The Challenges of the Literature Review Process and the Promise of Artificial Intelligence
by Michael Shensky
A comprehensive and well conducted literature review is the foundation on which new research is built, yet carrying out a successful review of published academic work on a particular topic can be challenging. Given the importance of the task and the significant work involved in completing it correctly, it is worth asking whether there is anything that can be done to make this critical part of the research process easier and more efficient. As new tools, technologies, and methods are developed there will inevitably arise opportunities to successfully apply them to existing workflows, but not every new approach will necessarily lead to improvements in every workflow. Consequently, it is necessary to test and explore when there are new ways to approach long standing challenges to see if there is or is not a benefit offered by a new approach. One widely heralded “new” tool that many are exploring for improving established workflows in a variety of fields and disciplines is artificial intelligence. While artificial intelligence as a concept has existed for decades and techniques like machine learning have been used for years to solve data processing challenges, there remain opportunities to explore its potential application for improving aspects of the research process and, in particular, to facilitating engagement with academic literature.

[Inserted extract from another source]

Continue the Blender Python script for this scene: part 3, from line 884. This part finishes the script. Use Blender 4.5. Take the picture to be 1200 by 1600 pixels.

Developing strong familiarity with the academic literature in one’s area of research is important because it is imperative at the outset of a new research study to have a firm understanding of what has already been discovered in the chosen area of inquiry, to know which methodologies have proven effective for carrying out specific research workflows, to have context for the work in which you will be engaging, and to be familiar with the research questions that have been suggested as grounds for new investigation. Without the foundation offered by a comprehensive literature review, a researcher risks using sub-optimal or out of date methodologies, drawing conclusions from only a limited sample of available data, testing hypotheses that have others have already examined, and other potential research issues. In order to avoid such pitfalls, researchers should strive to develop a robust literature review workflow that allows them to accomplish several key tasks including: searching all relevant databases of academic literature to find potentially significant scholarly publications, filtering out published studies that are not relevant, downloading manuscript files for easy access and detailed review, organizing downloaded manuscripts to ensure that none are lost or overlooked, accessing research data associated with relevant studies when it is significant to the new research they will be engaging in, and maintaining the ability to efficiently find new relevant literature over time as it published.
Each of these tasks can be difficult and time consuming to execute successfully when carrying out a literature review manually and there are many potential benefits to automating these tasks where possible. Scripts written in languages such as R and Python now offer the ability to carry out some or all of these tasks. While some are fairly straight forward to automate, like using a Python script to automate the sending of a search query to multiple academic publisher databases using their respective APIs so that one can retrieve metadata and in some cases full text about scholarly publications, other tasks are not as suitable to the application of hard coded processes. Perhaps the trickiest aspect of the literature review process from the stand point of automation, is the task of determining which publications are relevant to an individual researcher given their particular research interests. Using carefully crafted search queries when looking for literature is helpful, but it is often not entirely adequate for determining which studies are directly relevant to a particular area of research and worth consulting before engaging in new work in that area. This is where artificial intelligence may be able to play a helpful role.
Currently, researchers who are manually going through the process of review scholarly publications like academic journal articles are already making decisions about which publications they will read, reference, and cite, and which they will not engage with in depth based on their perception of the publication’s relevance to their work. As new research on their topic of interest emerges, researchers must individually review each new publication to determine if it is of potential relevance to their work which requires periodic searching for newly published research and then manually reviewing anything new that is found. Artificial intelligence models that can learn from data that is generated by this human classification of data into discrete categories offer a potential solution to this time consuming challenge of periodically having to find and evaluate the relevance of newly published research in a particular area of study. This potential exists in part because researchers are typically already sorting the scholarly publications they find during an initial literature review on a topic into the categories of relevant (those worth reading in full, referencing, etc.) and not relevant. If the results of this classification process are saved in such a way that they are recorded as well structured data, in the form of a CSV for example, that data could potentially be used to train an algorithm to carry out a learned imitation of the same sorting logic on other scholarly publications. Such an algorithm could then be deployed through a scripted process which could periodically search for new academic literature for the algorithm to evaluate. With this capability in place it is possible to imagine a fully automated literature review workflow that is personalized for the individual research interests of users who have themselves trained it to identify, retrieve, download, organize, and access associated research data for scholarly publications similar to those they have already classified as relevant to their work. Considering the benefits such an automated workflow would offer in terms of providing time savings, allowing for reproducibility, and facilitating standardized organization of downloaded resources, there is good justification for pursuing the development of a script that leverages AI to improve the literature review process for researchers.